By the second quarter of 2007, Merrill's executives still told shareholders things were rosy. Yet Bear Stearns's hedge fund creditors heavily discounted similar investments and put low prices on many of them. Credit derivatives benchmarks began a death spiral. Merrill Lynch failed to take billions of dollars of losses for the second quarter of 2007, despite publicly available information that belied its accounting reports.

Bank of America struck a deal to acquire Merrill Lynch in September 2008. In January 2009, one month after the shareholder vote on the merger, BofA revealed that Merrill reported more than $15 billion in losses for the fourth quarter of 2008. Even then BofA did not come clean about the exact timing of the losses. BofA claimed the losses occurred in December. I publicly refuted the claim and said most of the losses had probably occurred in November due to trading activities unrelated to subprime or CDOs (Click here for more).

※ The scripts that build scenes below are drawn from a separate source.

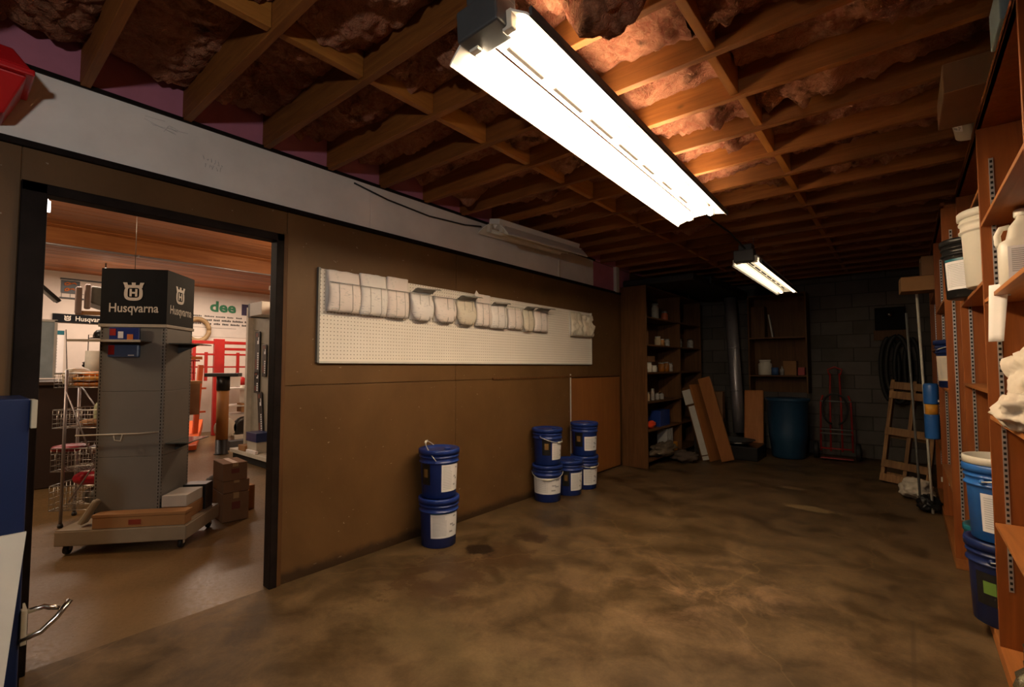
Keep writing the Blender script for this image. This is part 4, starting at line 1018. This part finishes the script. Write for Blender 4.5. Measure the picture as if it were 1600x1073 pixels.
# goods on / around the tower.  TW() gives world coordinates of tower-local ones
TM = Matrix.Translation((-4.609, .552, 0)) @ Matrix.Rotation(TR, 4, 'Z')
def TW(x, y, z=0): p = TM @ Vector((x, y, z)); return p.x, p.y, p.z
p = TW(.50, .055, .1785)
lb = thing('long_cardboard_box', 'long cardboard box lying on the front of the tower base', 'box', p, TR)
obj('carton_body', MB().box(-.27, .325, -.052, .05, 0, .075), CARD, lb, bevel=.003)
obj('lid', MB().box(-.275, .33, -.054, .052, .0755, .098), CARD, lb, bevel=.003)
obj('printed_mark', MB().box(-.04, .04, -.0545, -.053, .02, .055), plain('dark_red_print', (.22, .03, .015), .6), lb)
p = TW(.70, .25, .1785)
carton('cardboard tray under the white box on the tower base', p[0], p[1], p[2], .17, .26, .10, TR, CARD, False)
p = TW(.70, .24, .28)
carton('white box with small black print on the right of the tower base', p[0], p[1], p[2], .17, .26, .085, TR, plain('offwhite_box', (.48, .46, .42), .6), False)
wbx = bpy.data.objects[-1] if False else None
p = TW(.715, .45, .1785)
carton('black and grey box behind the white box on the tower base', p[0], p[1], p[2], .17, .13, .20, TR, BLACK, False)
p = TW(.12, .09, .178)
wd = thing('wedge_block', 'pale wedge shaped block leaning on the tower base left corner', 'wedge', p, TR)
obj('slab', MB().box(-.035, .0, -.03, .05, .012, .20, Matrix.Rotation(R(30), 4, 'Y')), plain('pale_board', (.38, .33, .24), .6), wd, bevel=.01)
bp = thing('blister_pack', 'blue and red packaged tool on the tower front shelf', 'package', TW(.30, .085, 1.517), TR)
obj('card', MB().box(-.06, .14, .0, .012, 0, .10), BLUE, bp, bevel=.003)
obj('badge', MB().box(-.055, -.015, -.002, -.0, .04, .09), RED, bp); obj('badge', MB().box(.06, .10, -.002, -.0, .01, .05), ORANGELOGO, bp); obj('badge', MB().box(.00, .035, -.002, -.0, .02, .07), LABEL, bp)
bp = thing('hanging_package', 'blue plastic blister package hanging under the tower shelf', 'package', TW(.30, .085, 1.395), TR)
obj('shell', MB().box(-.07, .14, .0, .03, 0.0, .10), plain('blue_blister', (.07, .12, .24), .3), bp, bevel=.012)
obj('badge', MB().box(-.06, -.02, -.002, .0, .02, .09), RED, bp); obj('lettering', MB().box(.07, .11, -.002, .0, .012, .02), LABEL, bp)
# cartons on the shop floor
for k, (z, sx, sy, sz, dx, dy, lbx) in enumerate(((0, .30, .205, .24, 0, 0, 'brown carton at the bottom of the floor stack beside the tower'), (.242, .30, .205, .10, -.01, .005, 'thin brown carton in the middle of the floor stack'), (.344, .29, .19, .15, .0, -.01, 'brown carton on top of the floor stack beside the tower'))):
    carton(lbx, -4.64 + dx, 1.69 + dy, z, sx, sy, sz, R(-4), CARDD, True, k != 1, printm=plain('brown_red_print', (.16, .035, .02), .7))
carton('brown carton behind the floor stack in the shop', -4.88, 1.86, 0, .28, .14, .22, R(3), CARD)
crumple('dark_goods', 'dark packaged goods behind the tower on the shop floor', 'goods', -5.25, 1.78, 0, .10, .12, .13, plain('dark_goods', (.05, .04, .03), .6), 9.1, 16, .3)

# ------------------------------------------------------------------ basket rack
rkk = thing('basket_rack', 'chrome wire rack with four tiers of baskets left of the tower', 'rack', (-5.50, .62, 0), TR)
def basket(z, h, dx0=0, dx1=.60, depth=.38):
    fr_ = MB(); ws = MB()
    cs_ = [(dx0, 0), (dx1, 0), (dx1, depth), (dx0, depth)]
    for zz, r in ((z, .0035), (z + h, .005)):
        fr_.tube([(x, y, zz) for x, y in cs_ + cs_[:1]], r, 6)
    for q in (1, 2, 3): ws.tube([(x, y, z + h * q / 4) for x, y in cs_ + cs_[:1]], .002, 4)
    n = 14
    for i in range(n + 1):
        x = dx0 + (dx1 - dx0) * i / n; ws.tube([(x, 0, z + h), (x, 0, z), (x, depth, z), (x, depth, z + h)], .0018, 4)
    for i in range(1, 8):
        y = depth * i / 8; ws.tube([(dx0, y, z + h), (dx0, y, z), (dx1, y, z), (dx1, y, z + h)], .0018, 4)
    b_ = obj('basket', fr_, WIRE, rkk); obj('mesh_wires', ws, WIRE, b_)
    return b_
for z, h in ((1.15, .12), (.81, .15), (.45, .19), (.13, .20)): basket(z, h)
for x, y in ((.11, -.03), (.50, .40), (-.02, .33), (.60, -.02)):
    obj('post', MB().tube([(x, y, .03), (x, y, 1.30 if y < 0 else 1.16)], .012, 8), GALV, rkk)
    obj('caster', MB().lathe([(.016, 0), (.02, .006), (.016, .03)], 10, (x, y, 0)), RUBBER, rkk)
br_ = [((.11, -.035, 1.13), (.34, -.01, .48)), ((.50, -.01, .80), (.15, -.01, .20)), ((-.02, .36, 1.14), (.2, .36, .80)), ((.55, -.01, 1.14), (.36, .05, .50))]
for a, b in br_: obj('brace', MB().tube([a, b], .006, 6), GALV, rkk)
RM = Matrix.Translation((-5.50, .62, 0)) @ Matrix.Rotation(TR, 4, 'Z')
def RW(x, y, z=0): p = RM @ Vector((x, y, z)); return p.x, p.y, p.z
def pack(name, label, x, y, z, sx, sy, sz, m, cat='package', rz=0, seed=0, group=None):
    t = RW(x, y, z)
    def fn(u, v):
        a = 2 * PI * u; b_ = PI * v; e = .6
        c, s_ = math.cos(a), math.sin(a); sb, cb = math.sin(b_), math.cos(b_)
        sg = lambda q, ee: math.copysign(abs(q) ** ee, q)
        k = 1 + .06 * noise.noise(Vector((c * 3, s_ * 3, cb * 3 + seed)))
        return (sx / 2 * sg(c, e) * sg(sb, e) * k, sy / 2 * sg(s_, e) * sg(sb, e) * k, sz / 2 + sz / 2 * sg(cb, .8) * k)
    o = obj(name, MB().grid(fn, 20, 10), m)
    # grid mesh was recentred at its own base: move to place
    o.location = t; o.rotation_euler = (0, 0, TR + rz)
    return tag(o, label, cat, group)
YW2 = plain('orange_yellow_pack', (.70, .24, .03), .5, 0, .2, 20)
pack('glove_pack', 'yellow orange pack lying at the bottom of the top basket', .25, .2, 1.152, .42, .26, .045, YW2, seed=1, group='packs in the top basket')
pack('glove_pack', 'yellow pack in the middle of the top basket pile', .28, .18, 1.198, .44, .25, .045, YELLOW, rz=.15, seed=2, group='packs in the top basket')
pack('glove_pack', 'orange and white pack on top of the top basket pile', .26, .2, 1.244, .40, .16, .04, YW2, rz=-.1, seed=3, group='packs in the top basket')
pack('glove_pack', 'bright yellow pack at the right of the top basket pile', .50, .22, 1.244, .15, .2, .05, YELLOW, seed=4, group='packs in the top basket')
pack('white_bag', 'white plastic bag standing at the left of the top basket', .04, .2, 1.152, .09, .3, .16, WPLASTIC, 'bag', seed=5)
pack('spray_bottle', 'pale green bottle in the second basket', .24, .16, .812, .06, .06, .20, plain('pale_green_plastic', (.5, .55, .35), .4), 'bottle', seed=6)
pack('small_pack', 'brown small packs lying in the second basket', .30, .2, .812, .40, .24, .06, CARD, seed=7)
pack('red_pack', 'dark red pack at the left of the third basket', .06, .12, .60, .22, .22, .06, plain('dark_red_pack', (.26, .015, .025), .4), seed=8)
pack('part_bag', 'bagged dark parts with white tags filling the third basket', .36, .2, .56, .40, .26, .09, plain('dark_parts', (.10, .06, .05), .35, 0, .6, 30), seed=9)
pack('cream_carton', 'cream carton standing in the third basket', .34, .28, .56, .11, .06, .24, plain('cream_card', (.50, .45, .33), .6), 'box', seed=10)
pack('red_sack', 'bright red sack in the bottom basket', .30, .18, .30, .44, .24, .13, plain('red_sack', (.42, .012, .03), .35, 0, .2, 20), 'sack', seed=11)
pack('grey_pack', 'grey pack under the red sack in the bottom basket', .35, .2, .135, .40, .26, .15, plain('grey_pack', (.10, .10, .09), .5), seed=12)

# ------------------------------------------------------------------ things against the shop back wall
WX = SX + .002
bn = thing('banner', 'white wall banner reading dee in green letters', 'banner', (WX, 3.75, 2.0))
wpart('cloth', MB().box(WX, WX + .006, 2.95, 4.75, 1.93, 2.745), plain('banner_cloth', (.62, .57, .50), .6, 0, .04), bn)
wpart('lettering', text_mb('dee', .30, frame_x(WX + .008, 3.74, 2.46), .001, .010, 1.12), GREEN, bn)
wpart('navy_block', MB().box(WX + .006, WX + .010, 4.10, 4.55, 2.42, 2.66), NAVY, bn)
rs = random.Random(5)
for row, (z, y0, y1, hh) in enumerate(((2.335, 3.18, 4.12, .030), (2.255, 3.05, 4.5, .042), (2.18, 3.14, 4.45, .040), (2.115, 3.2, 4.0, .010))):
    y = y0; m_ = MB()
    while y < y1:
        L = rs.uniform(.10, .22)
        if row == 3: L = .8; m_.box(WX + .006, WX + .0075, y, min(y + L, y1), z, z + .006); y += L; continue
        q = y
        while q < min(y + L, y1):
            m_.box(WX + .006, WX + .0075, q, q + .022, z, z + hh * rs.uniform(.75, 1)); q += .030
        y += L + .05
    wpart('small_print', m_, BLACK, bn)
pb = thing('poster', 'black poster with orange picture between thin black rails', 'poster', (WX, 1.4, 2.5))
wpart('picture', MB().box(WX, WX + .006, 1.262, 1.50, 2.575, 2.79), BLACK, pb)
def squig(y0, z0, sy, sz): return MB().tube([(WX + .008, y0 + sy * (math.cos(a * .7)), z0 + sz * math.sin(a * 1.3)) for a in range(0, 8)], .012, 5)
wpart('artwork', squig(1.38, 2.73, .075, .025), ORANGELOGO, pb); wpart('artwork', squig(1.37, 2.63, .06, .025), ORANGELOGO, pb)
wpart('rail', MB().box(WX, WX + .02, 1.25, 1.86, 2.80, 2.825), BLACK, pb); wpart('rail', MB().box(WX, WX + .02, 1.25, 1.60, 2.475, 2.50), BLACK, pb)
wpart('price_cards', MB().box(WX, WX + .004, 1.27, 1.275, 2.5, 2.57).box(WX, WX + .004, 1.38, 1.385, 2.5, 2.57).box(WX, WX + .004, 1.5, 1.505, 2.5, 2.57).box(WX, WX + .004, 1.27, 1.6, 2.565, 2.572), BLACK, pb)
hb = thing('wall_sign', 'long black wall sign with white crown logo on the shop wall', 'sign', (WX, 1.5, 2.05))
wpart('board', MB().box(WX, WX + .02, 1.175, 2.0, 2.07, 2.215), BLACKM, hb)
wpart('emblem', crown_mb(frame_x(WX + .021, 1.36, 2.14), .08), LOGO, hb)
wpart('lettering', text_mb('Husqvarna', .115, frame_x(WX + .021, 1.66, 2.105), .001, .001, .83), LOGO, hb)
ts = thing('price_chart', 'tall white chart with teal heading on the shop wall', 'chart', (WX, 1.2, 1.35))
wpart('sheet', MB().box(WX, WX + .006, 1.10, 1.33, 1.2, 1.93), PAPER, ts)
wpart('heading', MB().box(WX + .006, WX + .01, 1.10, 1.33, 1.86, 1.93), TEAL, ts)
m_ = MB()
for k in range(11): m_.box(WX + .006, WX + .008, 1.20, 1.25, 1.30 + k * .048, 1.325 + k * .048)
wpart('print', m_, PRINT, ts)
one('hanging_bars', MB().tube([(WX + .03, 1.345, 1.95), (WX + .03, 1.38, 1.25)], .006, 5), BLACK, 'thin black cord hanging right of the wall chart', 'cord')
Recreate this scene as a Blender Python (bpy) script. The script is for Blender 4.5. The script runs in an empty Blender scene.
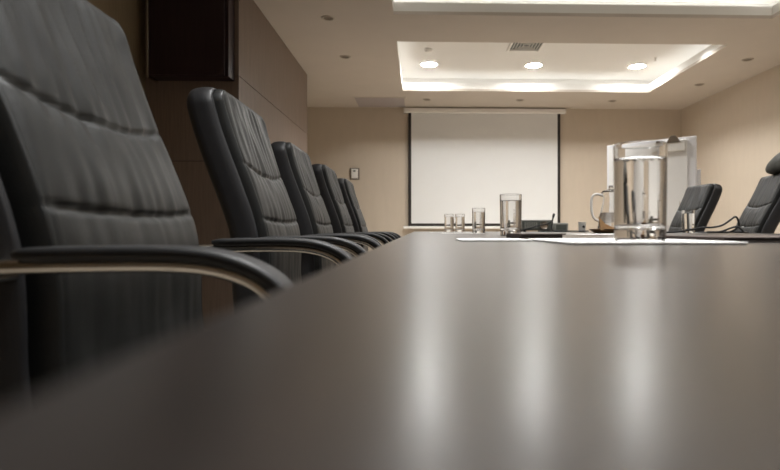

In this January 23, 2009 CNBC video, I refuted BofA's timing claim at 04:28:

Bank of America kept shareholders in the dark and took another $20 billion in TARP money. The Slumbering Esquires Club (SEC) may just now file a new complaint to add the charge that Merrill failed to disclose the enormous material losses before the December 2008 shareholder vote.

Bank of America continues to receive massive subsidies from the U.S. taxpayer without which its level of earnings would not be possible. BofA took $45 billion in TARP money (since repaid), has guarantees of $118 billion against bad assets, and continues to receive massive amounts of taxpayer financing subsidies in various forms.

Why should Bank of America--or any other firm involved with the debacle--hand out billions of dollars worth of cash and stock to employees while pretending its business model and incentives aren't fatally flawed?

* Bank of America, Merrill Lynch (now part of Bank of America), Washington Mutual (now part of JPMorgan Chase), Wells Fargo, General Electric, JPMorgan Chase, Citigroup, Bear Stearns (now part of JPMorgan Chase), AIG, and Wachovia (now part of Wells Fargo) were participants or are now current owners of the top 20 subprime (or high interest loan) lenders during the period of the worst abuses from 2005 through 2007. In addition, these financial institutions, along with Goldman Sachs and Morgan Stanley, contributed funding through credit lines or sales without which the lending would not have been possible. (Click here for a list of subprime mortgage-backed securities underwriters.)

** Countrywide was renamed Bank of America Home Loans in February 2009. Separately, BofA bought Merrill Lynch, which bought First Franklin from Nat City in September 2006. First Franklin was one of the top four subprime lenders with more than $68 billion in loans from 2005 to the end of 2007. The operation was closed in March 2008.

*** Merrill Lynch could not find enough demand from bond insurers to disguise its risk. AIG stopped insuring Merrill's CDOs before the end of 2006. Merrill insured other CDOs with other bond insurers: ACA (now bankrupt) and municipal bond insurer MBIA, which was since downgraded from AAA to junk.